Short task »
Your task is to gather the lines below that hold the string "wide".

Entries with scene source code »

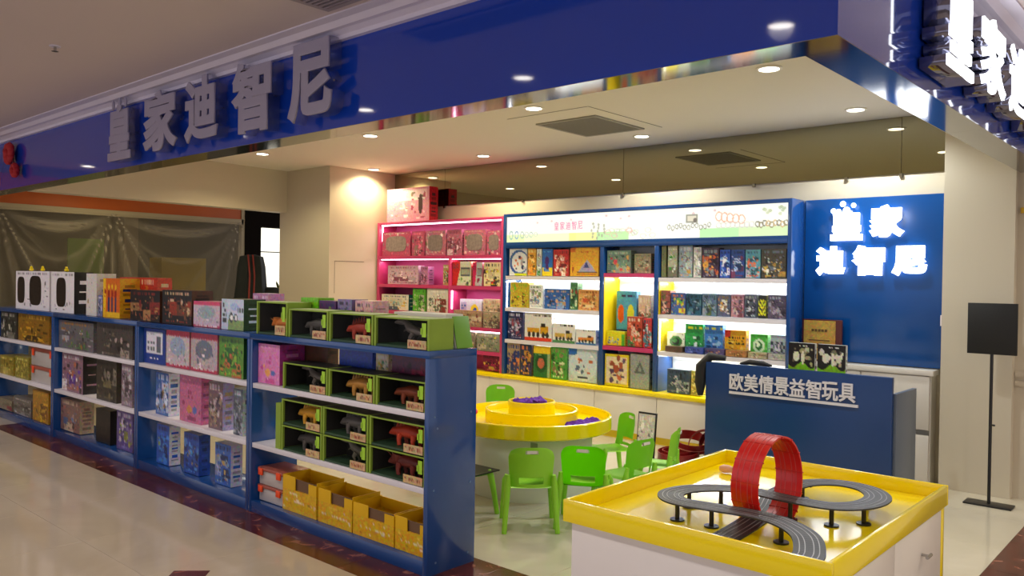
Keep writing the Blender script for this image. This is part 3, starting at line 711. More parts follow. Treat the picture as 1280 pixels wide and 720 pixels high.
  (-6.889,-6.782,1.656,'b8a060 c03828 80a080 e8d8c0','mix','red and cream box by the divider',''),
  (-6.734,-6.434,1.692,'c82c28 d0d8b8 70a850 505860','gamep','red and green box with grey screen',''),
  (-6.408,-6.259,1.683,'c02858 b0b8b8 e8d0d8 802040','gamep','crimson box with grey curve',''),
  (-6.235,-5.982,1.682,'e0d8a8 d8d020 c84028 383838','mix','cream box with yellow and red print',''),
]),
('p3',6.53,1.1,0.1,'on third shelf of pink bookcase','toys on the pink bookcase',[
  (-7.999,-7.485,1.292,'e0dcc8 80a8a8 d8b040 506878','mix','cream box with blue and yellow picture','287078'),
  (-7.413,-7.185,1.37,'58b030 d8d8c8 90c868 387818','mix','green and white box',''),
  (-7.158,-6.791,1.375,'d8d8cc 506848 a04840 f0f0e8','mix','tall white box with small figures',''),
]),
('p4',6.58,0.96,0.08,'on third right shelf of pink bookcase','toys on the lower pink shelves',[
  (-6.654,-6.311,1.267,'d0d0e0 e0c820 2850a0 a8a8c8','dot','lilac white box with yellow and blue dot',''),
  (-6.287,-6.02,1.276,'b8a880 d8c8a0 786858 988060','mix','beige box with pale bands',''),
]),
('p4f',6.510000000000001,0.96,0.07,'at front of third right shelf, pink bookcase','toys on the lower pink shelves',[
  (-6.685,-6.242,1.142,'a08068 e0c8b0 803838 c8a890','mix','low brown and cream packet',''),
  (-6.217,-5.96,1.139,'988870 d0c8b0 605048 b8a890','mix','low taupe packet',''),
]),
('p5',6.53,0.7,0.09,'on fourth right shelf of pink bookcase','toys on the lower pink shelves',[
  (-6.609,-6.355,0.9,'807868 d8c020 c87838 b0a890','mix','grey packet with yellow toy',''),
  (-6.33,-5.967,0.9,'889078 e0d830 506050 c0b8a0','mix','grey green packet with two yellow toys',''),
]),
('p6',6.53,0.49,0.09,'on lowest shelf of pink bookcase','toys on the lower pink shelves',[
  (-6.227,-5.96,0.655,'701838 a02850 e0b050 501028','mix','maroon box with orange flower',''),
]),
('pt',6.56,2.185,0.14,'on top of pink bookcase','box on the pink bookcase',[
  (-7.954,-7.173,2.592,'e49cb0 f4d0d8 b84468 f8eced','dress','large pink and white dress up box','c01c30'),
]),
]

DKGL = mat('dark_window_film', '2c2420', .12, noise=.5, scale=25); GRGL = mat('clear_film_over_toys', '8a7c78', .1, noise=.6, scale=30)
seed = 11
for key, yf, zs, dep, phrase, grp, items in ROWS:
    for (x0, x1, zt, pal, sty, desc, side) in items:
        seed += 1
        nm = 'puzzle_box' if 'puzzle' in desc or 'jigsaw' in desc else 'board_game' if 'board game' in desc else 'doll_set' if 'doll' in desc else 'toy_packet' if 'packet' in desc else 'toy_box'
        o = printed_box(nm, x0+.002, x1-.002, yf, yf+dep, zs+.001, zt, sty, pal, seed, side)
        lab = f'{desc} {phrase}'
        ws = lab.split()
        if len(ws) > 16: lab = ' '.join(ws[:16]); print('LONG', lab)
        tag(o, lab, 'box', grp)
        W, H = x1-x0, zt-zs
        if sty in ('twin', 'oval', 'dollw'):
            sp = {'twin': [(-.33, .11, .35), (.10, .17, .38)], 'oval': [(-.05, .2, .36)], 'dollw': [(0, .36, .32)]}[sty]
            for cx, rx, rz in sp:
                p = B(); n = 28; ring = []
                for k in range(n):
                    a = 2*math.pi*k/n; e = .55
                    ring.append((cx*W+math.copysign(abs(math.cos(a))**e, math.cos(a))*rx*W, math.copysign(abs(math.sin(a))**e, math.sin(a))*rz*H+H*.5))
                fr = [p.bm.verts.new((a, -.003, b)) for a, b in ring]; bk = [p.bm.verts.new((a, 0.001, b)) for a, b in ring]
                p.bm.faces.new(fr)
                for k in range(n): p.bm.faces.new((fr[k], fr[(k+1) % n], bk[(k+1) % n], bk[k]))
                p.out('window_pane', DKGL if sty != 'dollw' else GRGL, o)

# ------------------------------------------------------------------ dinosaur display boxes
GBOX = mat('lime_green_card', '84a030', .45, noise=.1, scale=12); CARDB = mat('dark_scene_card', '16140e', .6, noise=.6, scale=14)
TOPG = mat('pale_green_card', 'a4b880', .5, noise=.1, scale=10)
CBASE = mat('green_jungle_card', '24442c', .5, noise=.3, scale=20)
def dino(kind, colr, parent, cx, cz, s, flip=1):
    """one-piece animal figure: swept body from tail to snout with four legs and spikes"""
    b = B(); f = flip
    if kind == 'trex':
        b.tube([(cx-f*1.0*s, 0, cz+.30*s), (cx-f*.6*s, 0, cz+.42*s), (cx-f*.2*s, 0, cz+.55*s), (cx+f*.15*s, 0, cz+.68*s), (cx+f*.38*s, 0, cz+.9*s), (cx+f*.62*s, 0, cz+.95*s), (cx+f*.92*s, 0, cz+.88*s)], [.02*s, .08*s, .19*s, .2*s, .11*s, .15*s, .05*s], 10)
        for dy in (-.1, .1):
            b.tube([(cx-f*.1*s, dy*s, cz+.5*s), (cx+f*.06*s, dy*1.3*s, cz+.26*s), (cx-f*.06*s, dy*1.3*s, cz+.06*s), (cx+f*.1*s, dy*1.3*s, cz+.02*s)], [.13*s, .08*s, .04*s, .04*s], 8)
            b.tube([(cx+f*.28*s, dy*s, cz+.62*s), (cx+f*.4*s, dy*s, cz+.52*s)], [.04*s, .02*s], 6)
    else:
        b.tube([(cx-f*1.0*s, 0, cz+.22*s), (cx-f*.65*s, 0, cz+.40*s), (cx-f*.3*s, 0, cz+.52*s), (cx+f*.1*s, 0, cz+.54*s), (cx+f*.42*s, 0, cz+.50*s), (cx+f*.68*s, 0, cz+.46*s), (cx+f*.9*s, 0, cz+.34*s)], [.02*s, .1*s, .25*s, .27*s, .18*s, .17*s, .05*s], 12)
        for dx in (-.35, .28):
            for dy in (-.15, .15): b.tube([(cx+f*dx*s, dy*s, cz+.45*s), (cx+f*(dx+.03)*s, dy*1.3*s, cz+.22*s), (cx+f*dx*s, dy*1.3*s, cz+.0*s)], [.13*s, .08*s, .075*s], 8)
        if kind == 'horn':
            b.tube([(cx+f*.48*s, 0, cz+.5*s), (cx+f*.42*s, 0, cz+.78*s)], [.2*s, .26*s], 12, squash=1.2)
            for dy in (-.09, .09): b.tube([(cx+f*.6*s, dy*s, cz+.58*s), (cx+f*.95*s, dy*s, cz+.78*s)], [.04*s, .005*s], 6)
        if kind == 'spike':
            for k in range(9):
                a = -.65+.15*k; b.tube([(cx+f*a*s, 0, cz+.55*s), (cx+f*(a-.02)*s, 0, cz+(1.1-.4*abs(a))*s)], [.1*s, .01*s], 5, squash=.5)
    o = b.out('dinosaur_figure', mat('dino_'+colr, colr, .5, noise=.35, scale=30), parent, 50); return o
WORDC = 'c8a878 8a4028 e0c898 7a3020'
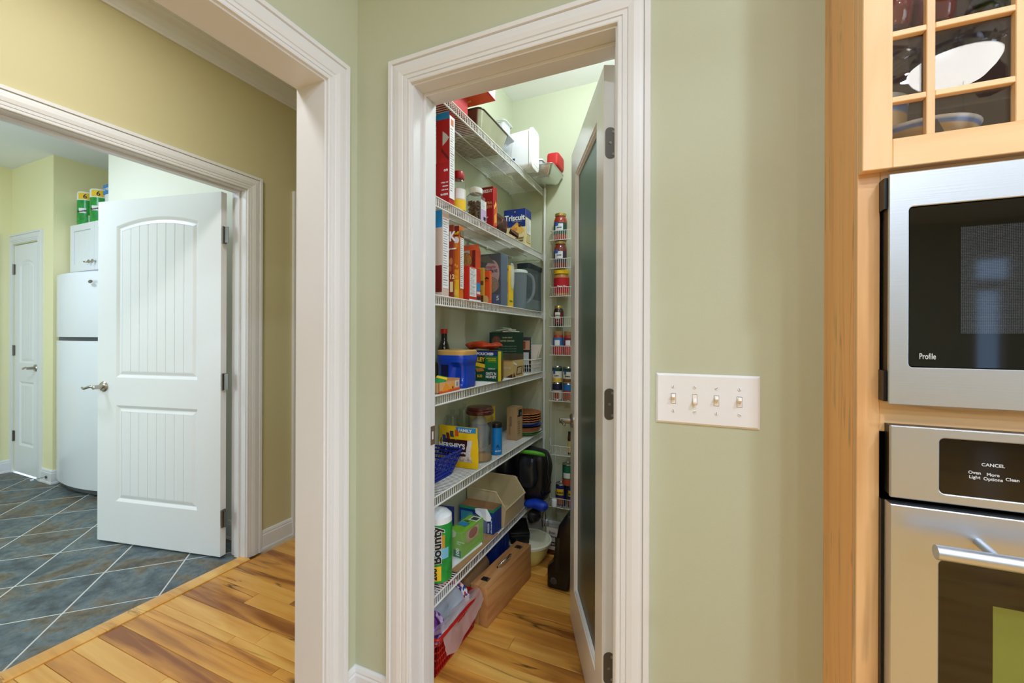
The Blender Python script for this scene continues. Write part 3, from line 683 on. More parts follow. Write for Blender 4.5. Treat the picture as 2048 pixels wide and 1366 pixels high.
# ================================================================== CEILING FAN (stands in the kitchen, seen as a reflection in the cabinet glass)
fcx, fcy, fzr = 1.0, -.580, 2.40
fan = thing('ceiling_fan', 'chrome ceiling fan with white glass light bowl reflected in cabinet glass', 'ceiling fan', (fcx, fcy, fzr))
CHR = mat('chrome', (220, 220, 222), .08, metal=1.0); CHERRY = mat('cherry_blade', (92, 34, 24), .25, coat=.3)
BOWL = mat('lit_glass_bowl', (250, 250, 250), .3, emit=(1.0, .97, .93), estr=9.0)
MB().lathe([(.004, -.088), (.05, -.083), (.10, -.062), (.128, -.030), (.141, -.006), (.143, .004), (.136, .004)], (0, 0, 0), 40).build('light_bowl', BOWL, fan, smooth=True)
MB().lathe([(.136, .004), (.140, .014), (.10, .02), (.105, .045), (.135, .05), (.14, .085), (.12, .12), (.05, .135), (.03, .14)], (0, 0, 0), 36).build('motor_housing', CHR, fan, smooth='auto')
MB().lathe([(.012, .13), (.012, .325), (.06, .32), (.065, .3395)], (0, 0, 0), 20).build('downrod', CHR, fan, smooth='auto')
for k in range(5):
    a = k * 2 * pi / 5 + .35; M = Matrix.Rotation(a, 4, 'Z')
    pl = [(.20, -.045), (.30, -.062), (.60, -.068), (.64, -.04), (.64, .04), (.60, .068), (.30, .062), (.20, .045)]
    MB().add([M @ Vector((x, y, z + y * .2)) for z in (.075, .083) for x, y in pl], [tuple(range(8))[::-1], tuple(range(8, 16))] + [(i, (i + 1) % 8, 8 + (i + 1) % 8, 8 + i) for i in range(8)]).build('blade', CHERRY, fan)
    MB().tube([M @ Vector(p) for p in ((.12, .0, .07), (.17, -.03, .068), (.24, -.035, .070), (.27, 0, .072), (.24, .035, .074), (.17, .03, .068), (.12, 0, .07))], .007, 6).build('blade_iron', CHR, fan, smooth=True)
MB().tube([(.02, .03, -.085), (.02, .03, -.24)], .0012, 5).build('pull_chain', CHR, fan)
# ================================================================== LAUNDRY APPLIANCES
FR = mat('refrigerator_white', (236, 238, 242), .18)
fx0, fx1, fy, fyb, bow = -4.860, -4.090, 1.668, 2.36, .052
fr = thing('refrigerator', 'white top-freezer refrigerator with bowed doors in laundry alcove', 'refrigerator', ((fx0 + fx1) / 2, 2.0, 0), world=True)
MB().box(fx0 + .005, fx1 - .005, 1.70, fyb, .02, 1.715).build('fridge_body', FR, fr, bevel=.006)
def bowed(z0, z1, nm, rec=None):
    n = 14; lo = []
    front = [(fx0 + (fx1 - fx0) * k / n, fy - bow * (1 - (2 * k / n - 1) ** 2)) for k in range(n + 1)]
    poly = front + [(fx1, 1.696), (fx0, 1.696)]
    return MB().prism(poly, z0, z1, axis='Z').build(nm, FR, fr, bevel=.008, seg=3)
bowed(.055, 1.195, 'fridge_door'); bowed(1.225, 1.728, 'freezer_door')
fp = [(fx0 + .01 + (fx1 - fx0 - .02) * k / 14, fy + .012 - bow * (1 - (2 * k / 14 - 1) ** 2)) for k in range(15)] + [(fx1 - .01, 1.69), (fx0 + .01, 1.69)]
MB().prism(fp, 1.1955, 1.2245, axis='Z').build('handle_recess', col((70, 76, 84), .5), fr)
fp2 = [(a, b + .02) for a, b in fp[:-2]] + [(fx1 - .01, 1.80), (fx0 + .01, 1.80)]
MB().prism(fp2, .012, .054, axis='Z').build('kick_plate', col((90, 92, 96), .6), fr)
q = onY(181, 563, 1.62)
MB().lathe([(.030, 0), (.030, -.003), (.026, -.005)], (q.x, 1.6205, q.z), 24, 'Y', sx=.42).build('badge', HINGE, fr, smooth='auto')
lc = thing('wall_cabinet', 'white beadboard wall cabinet above the refrigerator', 'cabinet', (-4.49, 2.0, 1.765), world=True)
MB().box(-4.868, -4.075, 1.772, 2.44, 1.765, 2.172).build('cabinet_body', FR, lc)
for k, (a, b) in enumerate(((-4.864, -4.474), (-4.470, -4.079))):
    cdr = MB().prism([(a, 1.772), (b, 1.772), (b, 2.166), (a, 2.166)], 1.752, 1.7715, holes=[[(a + .055, 1.827), (b - .055, 1.827), (b - .055, 2.111), (a + .055, 2.111)]]).build('cabinet_door', FR, lc, bevel=.001, seg=1)
    n = 6
    for j in range(n):
        x = a + .055 + (b - a - .11) * j / n; MB().box(x + .001, x + (b - a - .11) / n - .001, 1.760, 1.768, 1.8275, 2.1105).build('panel_plank', FR, cdr, bevel=.001, seg=1)
    kx = (b - .028) if k == 0 else (a + .028)
    MB().lathe([(.006, 0), (.006, -.014), (.014, -.018), (.015, -.024), (.008, -.028)], (kx, 1.752, 1.838), 16, 'Y').build('knob', NICKEL, lc, smooth='auto')
    if k == 0: MB().tube([(kx - .05, 1.752, 1.838), (kx - .05, 1.735, 1.838), (kx - .075, 1.730, 1.84)], .006, 8).build('pull', NICKEL, lc, smooth=True)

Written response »
Keep writing the Blender script for this image. This is part 3, starting at line 711. More parts follow. Treat the picture as 1280 pixels wide and 720 pixels high.
The Blender Python script for this scene continues. Write part 3, from line 683 on. More parts follow. Write for Blender 4.5. Treat the picture as 2048 pixels wide and 1366 pixels high.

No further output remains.